Ночью Энрике вылезала через окно своей комнаты и — топ–топ — бежала 7 километров ко мне, а затем бросала камушек в окно моей комнаты. Я впускал её, мы прокатывались круг (или два круга). Рано утром в 3 часа — топ–топ–топ — она бежала 7 километров до дома. Мои родители узнали об этом, когда я, несмотря на летевшие в окно камни, проспал приход Энрике. Единственным человеком, которого разбудил этот шум, был мой отец: он посадил Энрике в свой «Мерседес» и, ни слова не говоря, отвёз её домой. Даже меня не разбудил. Что касалось историй с женщинами, я мог рассчитывать на отца: «Мы, мужчины, должны поддерживать друг друга.»
Потом пришла осень, глупое дерево потеряло все свои листья, и я решил перенести слежку за Энрике на весну. Кроме того, меня ждала моя музыка. С тех пор, как я впервые взял в руки гитару и стал первым в хит–парадах Люлле, я был помешан на мечте сделаться музыкантом. Я приходил из школы, швырял ранец под кровать, сочинял музыку, отбивал такт на гитаре, пока не приходили мои товарищи: ещё одна гитара, бас, ударные. Тогда, в душной тёмной котельной в подвале моего дома всё и начиналось, ещё не идеально, но начало было положено. Здесь, в нашей темнице, мы мечтали о ярко освещенных стадионах, полных народа. Домашние задания оставались невыполненными — у меня ведь были дела поважнее. Но однажды терпение отца лопнуло — зверски взбешённый постоянным шумом в доме, он ворвался в мою комнату и заявил: «Твои школьные успехи оставляют желать лучшего! Но теперь с этим покончено!». И — хруп — от гитары остались лишь мелкие обломки. До сих пор у меня в ушах треск ломаемого дерева. Я взвыл. Так рыдать можно только тогда, когда ты ради гитары неделями копаешься в грязи на картофельном поле. Когда ты уже видишь себя жмущим руку Полу Маккартни. А потом приходит отец и мгновенно превращает твои мечты в кучу обломков. А мой отец, толстокожий человек с душой динозавра, едва не расплакался вместе со мной. В тот же день у меня появилась новая гитара, и я мог играть дальше. Я косил под Боба Дилана и начал сочинять протестантские песни: «Падают бомбы, но едва ли мы что–то изменим, не нужно протеста, что–нибудь должно случиться…» Всё это в стиле «Blowing In The Wind». Костёр — гитара — песни.
Синтезаторная лихорадка
«Не ползать, а строить» — если человек с душой динозавра что–то делает, то доводит дело до конца.

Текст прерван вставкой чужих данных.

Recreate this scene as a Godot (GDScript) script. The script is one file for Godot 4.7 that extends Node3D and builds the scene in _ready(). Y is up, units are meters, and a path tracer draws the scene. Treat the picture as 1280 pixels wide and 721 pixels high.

Когда мои кумиры из радиоприёмника‑Deep Purple, Urian Heep, короче, самые важные иностранные группы, все как раз обзавелись синтезаторами, мой старик поверил в мои творческие силы. Конечно, я не упустил возможности поставить его в известность, что такая вот шарманка была бы неплохим подарком, и что моей группе следовало бы быть получше укомплектованной. Получилось так, что и к Рождеству я попросил тот же подарок — маленькую «Филокордию» за 1950 марок. За три дня до рождества я не мог сомкнуть глаз — так сильно волновался. Моё воображение не могло нарисовать, как я нахожу что–то клёвое под ёлкой. Ни одному подарку я не радовался так сильно. С гордостью поставил я мою маленькую милую «Филокордию», моего ягнёночка, в комнату и сутки напролёт без еды и питья молотил по ней. «Я хочу стать композитором» — заявлял я всем и каждому.